The key message is simple and demanding: come home and stay in the Father’s joy. Lent is not a season for pretending. It is a season for returning. The Lord’s mercy is not earned by perfect performance. The Lord’s mercy is received by humble repentance, honest confession, and a heart willing to forgive others as it has been forgiven.
What would change this week if the heart believed, not just in theory, but in practice, that God delights in showing mercy? Let today be more than an inspiring story. Let it become a decision. Turn away from the distant country that drains the soul. Refuse the older brother bitterness that makes grace feel like an insult. Step into the feast with gratitude. Ask the Shepherd to lead the heart again, and keep walking toward the Father who runs to meet His children.
Engage with Us!
Please share your reflections in the comments below, because the Word of God comes alive when the Church listens together, prays together, and helps one another take the next step toward holiness.
- First Reading, Micah 7:14-15, 18-20: Where does the heart most need the Lord to “shepherd” it right now, and what specific habit or attachment needs to be placed back under His care? What would it look like to trust that God truly “casts” forgiven sins away, instead of carrying them around as a permanent label?
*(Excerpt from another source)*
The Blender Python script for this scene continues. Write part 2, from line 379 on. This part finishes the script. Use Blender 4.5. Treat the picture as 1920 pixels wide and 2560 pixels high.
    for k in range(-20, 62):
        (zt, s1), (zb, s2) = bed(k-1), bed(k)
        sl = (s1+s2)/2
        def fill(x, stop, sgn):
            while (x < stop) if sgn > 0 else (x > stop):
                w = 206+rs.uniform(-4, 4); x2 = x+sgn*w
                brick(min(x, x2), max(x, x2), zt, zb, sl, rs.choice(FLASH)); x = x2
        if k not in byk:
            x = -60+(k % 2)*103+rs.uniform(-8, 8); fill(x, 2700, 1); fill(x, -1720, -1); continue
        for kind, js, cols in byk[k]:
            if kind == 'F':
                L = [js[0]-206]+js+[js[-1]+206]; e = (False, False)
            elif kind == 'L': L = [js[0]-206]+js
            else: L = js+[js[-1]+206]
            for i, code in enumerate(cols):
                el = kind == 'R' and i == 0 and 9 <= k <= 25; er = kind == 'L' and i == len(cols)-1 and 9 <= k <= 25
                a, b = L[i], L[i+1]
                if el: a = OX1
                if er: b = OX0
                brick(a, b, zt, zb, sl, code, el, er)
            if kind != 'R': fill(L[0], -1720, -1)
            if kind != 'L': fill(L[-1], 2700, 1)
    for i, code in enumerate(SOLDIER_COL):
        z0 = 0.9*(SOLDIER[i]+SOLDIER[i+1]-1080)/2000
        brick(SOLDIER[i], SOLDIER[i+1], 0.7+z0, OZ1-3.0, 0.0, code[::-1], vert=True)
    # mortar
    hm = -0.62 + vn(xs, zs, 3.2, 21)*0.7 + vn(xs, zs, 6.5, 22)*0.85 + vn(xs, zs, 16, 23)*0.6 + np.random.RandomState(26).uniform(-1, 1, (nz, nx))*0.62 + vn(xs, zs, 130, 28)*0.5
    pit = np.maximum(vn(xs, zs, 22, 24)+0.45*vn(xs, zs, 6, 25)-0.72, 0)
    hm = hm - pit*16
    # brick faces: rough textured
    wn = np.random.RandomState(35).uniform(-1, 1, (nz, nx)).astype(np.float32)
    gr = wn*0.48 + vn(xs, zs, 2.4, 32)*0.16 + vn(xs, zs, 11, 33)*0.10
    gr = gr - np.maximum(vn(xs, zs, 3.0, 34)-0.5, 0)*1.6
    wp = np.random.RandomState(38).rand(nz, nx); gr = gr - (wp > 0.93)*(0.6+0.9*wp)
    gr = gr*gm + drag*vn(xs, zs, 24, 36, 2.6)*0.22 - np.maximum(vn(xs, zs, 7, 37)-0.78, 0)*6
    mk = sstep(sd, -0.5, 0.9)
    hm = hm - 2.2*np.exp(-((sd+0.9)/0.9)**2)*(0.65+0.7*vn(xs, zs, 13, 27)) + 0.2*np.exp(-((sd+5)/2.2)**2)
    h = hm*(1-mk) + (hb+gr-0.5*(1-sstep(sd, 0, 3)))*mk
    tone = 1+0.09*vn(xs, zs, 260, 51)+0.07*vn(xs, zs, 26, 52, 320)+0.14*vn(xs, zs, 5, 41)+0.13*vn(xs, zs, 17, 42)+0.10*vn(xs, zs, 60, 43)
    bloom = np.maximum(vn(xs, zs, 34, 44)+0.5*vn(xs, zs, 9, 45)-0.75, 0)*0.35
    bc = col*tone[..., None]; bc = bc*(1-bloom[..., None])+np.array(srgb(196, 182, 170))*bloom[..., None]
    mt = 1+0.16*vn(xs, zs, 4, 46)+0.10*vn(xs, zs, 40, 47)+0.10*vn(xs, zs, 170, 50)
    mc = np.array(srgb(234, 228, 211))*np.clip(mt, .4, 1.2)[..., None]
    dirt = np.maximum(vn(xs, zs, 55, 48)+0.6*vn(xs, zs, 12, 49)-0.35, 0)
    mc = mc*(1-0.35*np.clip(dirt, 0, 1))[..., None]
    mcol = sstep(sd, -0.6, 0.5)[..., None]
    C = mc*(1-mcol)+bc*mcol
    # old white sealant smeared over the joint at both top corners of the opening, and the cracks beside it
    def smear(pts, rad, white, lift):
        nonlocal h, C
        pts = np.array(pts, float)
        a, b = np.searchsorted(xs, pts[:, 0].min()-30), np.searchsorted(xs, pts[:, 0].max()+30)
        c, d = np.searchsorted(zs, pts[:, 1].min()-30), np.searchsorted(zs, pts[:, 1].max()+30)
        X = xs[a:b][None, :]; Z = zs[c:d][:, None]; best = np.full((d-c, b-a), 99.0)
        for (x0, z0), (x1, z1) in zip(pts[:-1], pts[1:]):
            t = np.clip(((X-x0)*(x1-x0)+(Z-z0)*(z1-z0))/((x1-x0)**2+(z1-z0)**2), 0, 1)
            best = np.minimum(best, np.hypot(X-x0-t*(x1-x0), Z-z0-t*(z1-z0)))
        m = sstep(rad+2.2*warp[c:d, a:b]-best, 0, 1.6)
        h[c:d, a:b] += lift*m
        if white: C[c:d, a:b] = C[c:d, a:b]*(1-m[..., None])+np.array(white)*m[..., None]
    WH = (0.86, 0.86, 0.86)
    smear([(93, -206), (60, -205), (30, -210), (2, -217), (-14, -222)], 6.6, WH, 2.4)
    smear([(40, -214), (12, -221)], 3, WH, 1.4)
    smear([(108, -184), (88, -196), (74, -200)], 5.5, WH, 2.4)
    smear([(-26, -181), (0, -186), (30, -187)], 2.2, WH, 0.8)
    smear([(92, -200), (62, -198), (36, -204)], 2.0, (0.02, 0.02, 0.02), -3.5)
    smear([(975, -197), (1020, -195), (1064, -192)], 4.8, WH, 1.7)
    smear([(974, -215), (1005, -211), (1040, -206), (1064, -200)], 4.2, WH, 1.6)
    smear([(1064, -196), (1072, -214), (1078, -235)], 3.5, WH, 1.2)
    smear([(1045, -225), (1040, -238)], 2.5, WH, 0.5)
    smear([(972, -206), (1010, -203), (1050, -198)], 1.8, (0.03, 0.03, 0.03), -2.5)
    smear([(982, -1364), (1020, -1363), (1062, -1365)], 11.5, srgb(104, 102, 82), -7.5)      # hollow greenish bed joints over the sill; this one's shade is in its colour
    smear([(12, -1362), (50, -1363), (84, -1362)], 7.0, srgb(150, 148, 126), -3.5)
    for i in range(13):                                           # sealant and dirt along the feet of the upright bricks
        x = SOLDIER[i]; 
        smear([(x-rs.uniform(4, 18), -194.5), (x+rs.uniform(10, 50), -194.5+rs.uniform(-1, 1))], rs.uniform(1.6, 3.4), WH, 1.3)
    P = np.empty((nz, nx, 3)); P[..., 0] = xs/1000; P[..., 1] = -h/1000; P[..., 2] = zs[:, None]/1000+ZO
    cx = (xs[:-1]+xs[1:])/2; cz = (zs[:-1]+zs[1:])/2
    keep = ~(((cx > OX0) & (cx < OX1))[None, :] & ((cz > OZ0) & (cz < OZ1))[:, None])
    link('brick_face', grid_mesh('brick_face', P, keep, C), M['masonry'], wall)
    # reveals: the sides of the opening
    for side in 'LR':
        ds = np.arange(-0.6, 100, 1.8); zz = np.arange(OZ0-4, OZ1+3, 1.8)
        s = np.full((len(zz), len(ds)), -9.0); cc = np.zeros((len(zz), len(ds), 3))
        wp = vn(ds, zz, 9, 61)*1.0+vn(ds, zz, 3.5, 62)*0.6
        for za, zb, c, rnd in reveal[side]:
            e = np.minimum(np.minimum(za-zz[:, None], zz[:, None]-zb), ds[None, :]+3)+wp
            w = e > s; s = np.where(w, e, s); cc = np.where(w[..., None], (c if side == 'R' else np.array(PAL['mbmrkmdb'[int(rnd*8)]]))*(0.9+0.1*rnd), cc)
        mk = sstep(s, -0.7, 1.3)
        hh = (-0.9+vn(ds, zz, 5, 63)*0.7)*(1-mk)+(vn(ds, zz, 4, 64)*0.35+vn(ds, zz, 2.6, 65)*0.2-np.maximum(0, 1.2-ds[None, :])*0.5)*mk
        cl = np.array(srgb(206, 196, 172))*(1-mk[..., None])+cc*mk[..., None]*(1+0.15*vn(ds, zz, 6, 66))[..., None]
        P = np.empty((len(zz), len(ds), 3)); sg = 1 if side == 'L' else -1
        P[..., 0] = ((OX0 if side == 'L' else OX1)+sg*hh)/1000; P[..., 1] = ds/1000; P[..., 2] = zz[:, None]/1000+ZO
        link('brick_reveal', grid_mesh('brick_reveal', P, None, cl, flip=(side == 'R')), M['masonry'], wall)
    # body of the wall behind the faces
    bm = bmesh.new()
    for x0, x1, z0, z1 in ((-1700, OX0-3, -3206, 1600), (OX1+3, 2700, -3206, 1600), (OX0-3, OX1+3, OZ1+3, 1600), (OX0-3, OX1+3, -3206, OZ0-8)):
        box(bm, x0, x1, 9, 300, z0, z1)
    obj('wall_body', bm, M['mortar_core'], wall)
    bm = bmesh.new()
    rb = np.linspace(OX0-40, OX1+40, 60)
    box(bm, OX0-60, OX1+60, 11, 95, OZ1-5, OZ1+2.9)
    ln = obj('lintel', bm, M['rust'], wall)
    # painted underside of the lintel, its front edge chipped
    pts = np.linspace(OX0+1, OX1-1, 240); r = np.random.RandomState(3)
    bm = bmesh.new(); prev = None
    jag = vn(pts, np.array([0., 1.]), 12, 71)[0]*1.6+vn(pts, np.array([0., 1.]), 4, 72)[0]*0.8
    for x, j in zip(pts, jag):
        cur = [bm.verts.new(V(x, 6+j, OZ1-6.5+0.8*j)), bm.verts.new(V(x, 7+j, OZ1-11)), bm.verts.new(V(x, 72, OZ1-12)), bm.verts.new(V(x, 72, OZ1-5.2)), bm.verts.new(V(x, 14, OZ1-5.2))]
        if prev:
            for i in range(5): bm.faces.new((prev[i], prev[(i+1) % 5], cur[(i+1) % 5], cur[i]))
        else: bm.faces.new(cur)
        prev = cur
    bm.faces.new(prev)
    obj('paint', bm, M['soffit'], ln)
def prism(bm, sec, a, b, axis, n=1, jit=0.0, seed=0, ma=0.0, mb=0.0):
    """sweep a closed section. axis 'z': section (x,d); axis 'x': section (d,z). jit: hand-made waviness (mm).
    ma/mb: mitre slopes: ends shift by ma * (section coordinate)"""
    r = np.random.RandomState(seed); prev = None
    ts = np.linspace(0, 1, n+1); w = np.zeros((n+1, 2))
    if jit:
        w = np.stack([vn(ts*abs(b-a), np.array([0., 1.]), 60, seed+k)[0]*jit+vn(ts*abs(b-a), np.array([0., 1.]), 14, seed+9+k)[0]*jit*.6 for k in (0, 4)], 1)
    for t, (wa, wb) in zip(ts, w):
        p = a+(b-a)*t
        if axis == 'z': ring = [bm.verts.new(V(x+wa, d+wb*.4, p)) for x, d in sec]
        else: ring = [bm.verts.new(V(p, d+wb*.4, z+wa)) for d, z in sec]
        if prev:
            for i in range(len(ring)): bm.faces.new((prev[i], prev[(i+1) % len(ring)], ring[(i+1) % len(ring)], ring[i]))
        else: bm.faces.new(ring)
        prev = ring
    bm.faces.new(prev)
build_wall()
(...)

- Responsorial Psalm, Psalm 103:1-4, 8-12: What gift from God has been easy to forget lately, and how could gratitude reshape the way the day is lived? When the psalm says God removes sins “as far as the east is from the west,” what thoughts or fears resist believing that forgiveness is real and complete?
- Holy Gospel, Luke 15:1-3, 11-32: Which son feels more familiar right now, the one who ran into the distant country, or the one who stayed near the house but struggled to rejoice? Who needs to be welcomed, forgiven, or prayed for so that the Father’s joy can be reflected more clearly in daily life?
Keep walking forward with steady faith, even if the steps feel small, because God delights in mercy and never gets tired of bringing His children home. Let every choice today be shaped by the love of Christ, and let every relationship be marked by the mercy Jesus taught and lived.
Sacred Heart of Jesus, we trust in You!
Immaculate Heart of Mary, pray for us!
Saint Michael the Archangel, defend us in battle!